Youth Fair auction participants learn about selling, saying goodbye

August 06, 2010|By RICHARD F. BELISLE

MARTINSBURG, W.Va. --Ben Byers III got to sell his calf and keep it, too.

Byers' steer at the Berkeley County Youth Fair's livestock auction was bought by a Hedgesville businessman for $12,000 Friday night in the baby beef sale.

The price was not a record, but it was close to one, auction officials said.

The steer, which sold for $10.25 a pound, weighed in at 1,172 pounds, according to auctioneer Ed Bohrer Jr.

The animal was one of 168 lambs, goats, steers and hogs sold under Bohrer's hammer at the sale.

Byers' steer was bought by Hunter Wilson, owner of Hunter Co. of Hedgesville, W.Va., a residential and recreational land development company and timber dealer.

"I gave it back to the boy," Wilson said. "I've known the family for years. They're my neighbors and they're good people."


Byers, who friends said "is about 10," could not be found in the crowded fairgrounds Friday for comment.

Carolyn Bohrer, the auctioneer's mother, said a steer like Byers' would bring about 90 cents a pound at a regular stock sale.

"We just took one to a stock sale in Virginia and that's what it brought," she said.

Buyers are mostly area businesses who willingly pay way above market price for the animals sold at the youth fair as a way of supporting the 4-H and FFA club members who raise them, fair official Barb Frankenberry said.

This is the last year that John Boyd will show animals, but he's ending his career in the ring with a double honor for having the grand champion market steer and market hog.

Boyd, 20, of Gerrardstown, W.Va., has been showing animals at the fair since he was eight.

"But I've been coming here since I was 3 to watch my sisters show," he said.

He showed only steers until last year when the one he was raising died. He said he wanted a project and to raise an animal to make a little money, so he bought a hog.

"I found out that I liked it," he said.

Ed Bohrer said most of the animals sold Friday would be taken by fair officials to nearby slaughterhouses or to area livestock auctions like those in Hagerstown, Winchester, Va., or Greencastle, Pa., early next week.

For many youngsters who bring lambs, goats, steers and hogs to the auction ring, selling them is an annual ritual.

"We teach them as farm kids that that's why you raise them and take care of them, but when the time comes then that's what they're there for," Frankenberry said.

Sometimes, that's easier said then done. Like in the case of 14-year-old Maggie Davis.

"Come on, Mag, you've got to come out of there," urged her mother, Paige Davis.

Maggie was hugging Jasper, her 7-month-old lamb, for the last time. It was a difficult and tearful separation for Maggie.

"This is the first time I've showed an animal and didn't bring it home," she said.

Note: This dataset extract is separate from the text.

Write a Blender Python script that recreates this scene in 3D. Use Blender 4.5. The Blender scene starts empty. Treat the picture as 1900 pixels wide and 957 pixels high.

In the past, she showed rabbits.

Jasper weighed 51 pounds when she got him. On Friday, he was up to 121 pounds.

She vowed to be back next year with another lamb.

"I'm just hoping it will be a lot easier," she said.

"I bawled my eyes out the first year," said Rachel Burkhart, 19, as she was putting Rocky, her Boer goat, into his pen. She's shown nine goats over the years.

"I'm getting Rocky back," she said.

His buyer, Bucky's LTD Auto Body of Martinsburg, is sending Rocky back to Burkhart instead of to the livestock auction. It's a common practice for the local businessman, who fair officials said has bought many animals at the auction over the years.

Burkhart, like many youngsters who raise fair animals, markets her animals before the sale by contacting prospective buyers.

She also bakes those who buy her animals a pie as an appreciation gift.